Israeli Women - Mehadrin Buses

Mehadrin Buses

Further information: Gender separation in Judaism

In Orthodox Judaism, there are certain situations in which gender separation is practiced for religious and social reasons, with strict rules on mingling of men and women. Before they were banned in 2011, Mehadrin bus lines operated along routes with large Haredi populations, with seats in the front reserved for men passengers only. In 2006, Miriam Shear, an American Jewish woman, claims she was attacked by a group of ultra-Orthodox men after refusing to move to the back of the bus on a non-segregated line. Critics have likened the “mehadrin” lines to racial segregation in the United States, with Shear compared to African American icon Rosa Parks. In July 2004, American-Israeli novelist Naomi Ragen was insulted and threatened because she refused to give up her seat and move to the back of the bus.

Vigilante "modesty patrols" have harassed women perceived as immodestly dressed in Haredi neighborhoods.

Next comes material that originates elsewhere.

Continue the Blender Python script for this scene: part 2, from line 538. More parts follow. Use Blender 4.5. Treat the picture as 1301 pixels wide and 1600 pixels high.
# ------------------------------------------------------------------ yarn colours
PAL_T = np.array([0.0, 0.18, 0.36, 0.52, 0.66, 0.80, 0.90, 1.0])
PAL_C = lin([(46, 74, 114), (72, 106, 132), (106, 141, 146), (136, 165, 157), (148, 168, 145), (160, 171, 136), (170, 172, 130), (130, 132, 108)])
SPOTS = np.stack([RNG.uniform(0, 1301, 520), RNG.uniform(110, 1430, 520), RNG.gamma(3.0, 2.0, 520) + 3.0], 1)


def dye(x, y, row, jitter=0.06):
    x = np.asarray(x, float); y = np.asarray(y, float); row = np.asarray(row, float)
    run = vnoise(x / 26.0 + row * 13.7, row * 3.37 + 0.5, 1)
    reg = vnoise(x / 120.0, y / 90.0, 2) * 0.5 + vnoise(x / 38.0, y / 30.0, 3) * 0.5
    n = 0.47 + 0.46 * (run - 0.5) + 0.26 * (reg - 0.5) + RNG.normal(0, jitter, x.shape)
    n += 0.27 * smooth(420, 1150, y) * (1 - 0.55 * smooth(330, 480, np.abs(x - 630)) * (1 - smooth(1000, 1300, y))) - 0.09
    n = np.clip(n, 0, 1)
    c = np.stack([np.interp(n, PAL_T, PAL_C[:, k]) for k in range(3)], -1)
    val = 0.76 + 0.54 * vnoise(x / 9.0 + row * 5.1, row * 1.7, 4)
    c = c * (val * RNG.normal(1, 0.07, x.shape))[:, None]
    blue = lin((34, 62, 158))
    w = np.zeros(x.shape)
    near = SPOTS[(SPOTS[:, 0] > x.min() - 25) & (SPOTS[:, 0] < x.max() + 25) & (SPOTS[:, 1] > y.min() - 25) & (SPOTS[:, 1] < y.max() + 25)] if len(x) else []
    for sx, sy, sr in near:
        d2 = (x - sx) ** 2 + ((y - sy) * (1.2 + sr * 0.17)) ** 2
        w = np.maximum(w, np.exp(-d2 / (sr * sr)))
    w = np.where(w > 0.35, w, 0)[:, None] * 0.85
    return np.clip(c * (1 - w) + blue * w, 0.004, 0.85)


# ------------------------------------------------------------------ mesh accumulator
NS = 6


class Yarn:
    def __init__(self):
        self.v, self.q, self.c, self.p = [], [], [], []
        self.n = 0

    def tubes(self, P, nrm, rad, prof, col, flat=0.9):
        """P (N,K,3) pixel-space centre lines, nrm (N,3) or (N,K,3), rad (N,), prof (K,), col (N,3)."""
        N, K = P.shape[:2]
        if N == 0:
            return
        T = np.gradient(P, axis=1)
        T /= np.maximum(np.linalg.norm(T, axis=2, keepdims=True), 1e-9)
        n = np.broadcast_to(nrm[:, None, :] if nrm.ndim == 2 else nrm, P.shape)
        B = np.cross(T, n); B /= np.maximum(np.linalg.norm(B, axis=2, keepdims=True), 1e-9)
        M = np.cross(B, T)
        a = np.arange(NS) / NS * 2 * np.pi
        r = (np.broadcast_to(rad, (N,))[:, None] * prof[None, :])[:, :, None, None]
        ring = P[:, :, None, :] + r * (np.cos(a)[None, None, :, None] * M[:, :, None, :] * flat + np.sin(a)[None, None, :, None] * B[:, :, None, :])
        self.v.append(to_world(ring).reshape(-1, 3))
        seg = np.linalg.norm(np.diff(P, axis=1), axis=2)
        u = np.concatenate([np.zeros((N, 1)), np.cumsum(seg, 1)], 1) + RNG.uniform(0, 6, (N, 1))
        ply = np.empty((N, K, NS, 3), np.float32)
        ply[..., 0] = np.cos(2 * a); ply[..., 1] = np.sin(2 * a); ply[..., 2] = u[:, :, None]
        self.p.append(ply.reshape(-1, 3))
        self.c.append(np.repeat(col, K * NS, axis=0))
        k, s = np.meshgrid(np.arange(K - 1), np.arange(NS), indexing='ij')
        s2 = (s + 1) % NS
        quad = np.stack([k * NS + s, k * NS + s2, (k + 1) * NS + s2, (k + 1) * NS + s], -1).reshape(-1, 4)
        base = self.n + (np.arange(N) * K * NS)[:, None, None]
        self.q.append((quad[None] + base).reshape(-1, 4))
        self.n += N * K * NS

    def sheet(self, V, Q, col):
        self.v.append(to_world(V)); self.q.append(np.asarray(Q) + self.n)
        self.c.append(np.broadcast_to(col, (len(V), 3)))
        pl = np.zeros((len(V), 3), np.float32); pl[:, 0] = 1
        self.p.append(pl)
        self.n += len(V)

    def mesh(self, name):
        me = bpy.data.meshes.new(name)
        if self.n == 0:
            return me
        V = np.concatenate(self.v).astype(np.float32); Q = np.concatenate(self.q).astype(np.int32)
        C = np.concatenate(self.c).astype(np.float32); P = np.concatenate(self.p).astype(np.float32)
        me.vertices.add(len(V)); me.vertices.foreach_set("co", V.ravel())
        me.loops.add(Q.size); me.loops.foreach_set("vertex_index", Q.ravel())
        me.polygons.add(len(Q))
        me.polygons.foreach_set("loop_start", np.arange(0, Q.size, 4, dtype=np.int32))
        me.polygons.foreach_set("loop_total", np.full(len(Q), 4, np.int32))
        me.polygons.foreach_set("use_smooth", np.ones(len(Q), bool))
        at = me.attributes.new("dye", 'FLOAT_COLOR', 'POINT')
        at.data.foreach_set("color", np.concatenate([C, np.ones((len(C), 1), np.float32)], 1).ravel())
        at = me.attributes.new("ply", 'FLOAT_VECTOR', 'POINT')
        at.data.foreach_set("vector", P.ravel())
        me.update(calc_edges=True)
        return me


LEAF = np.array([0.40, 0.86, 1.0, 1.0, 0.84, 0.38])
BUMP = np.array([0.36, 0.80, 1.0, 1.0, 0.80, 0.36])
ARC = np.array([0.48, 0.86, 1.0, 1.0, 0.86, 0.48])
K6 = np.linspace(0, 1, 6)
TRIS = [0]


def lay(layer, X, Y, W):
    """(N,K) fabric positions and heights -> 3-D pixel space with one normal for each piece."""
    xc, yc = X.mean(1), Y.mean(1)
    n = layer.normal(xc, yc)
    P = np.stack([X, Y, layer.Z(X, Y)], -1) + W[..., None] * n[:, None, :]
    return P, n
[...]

In 2010, police arrested two Haredi men at the Western Wall plaza on suspicion that they threw chairs at a Women of the Wall group that was praying aloud at the site.

On September 28, 2010, the Israeli Supreme Court outlawed public gender segregation in Jerusalem's Mea Shearim neighborhood in response to a petition submitted after extremist Haredi men physically and verbally assaulted women for walking on a designated men's only road.

In January 2011, a ruling of the Israeli High Court of Justice allowed the continuation of the gender segregation in public buses on a strictly voluntary basis for a one-year experimental period.

In December 2011 U.S Secretary of State Hillary Clinton commented on the controversy surrounding gender-separated buses in Israel, comparing Israel to Iran.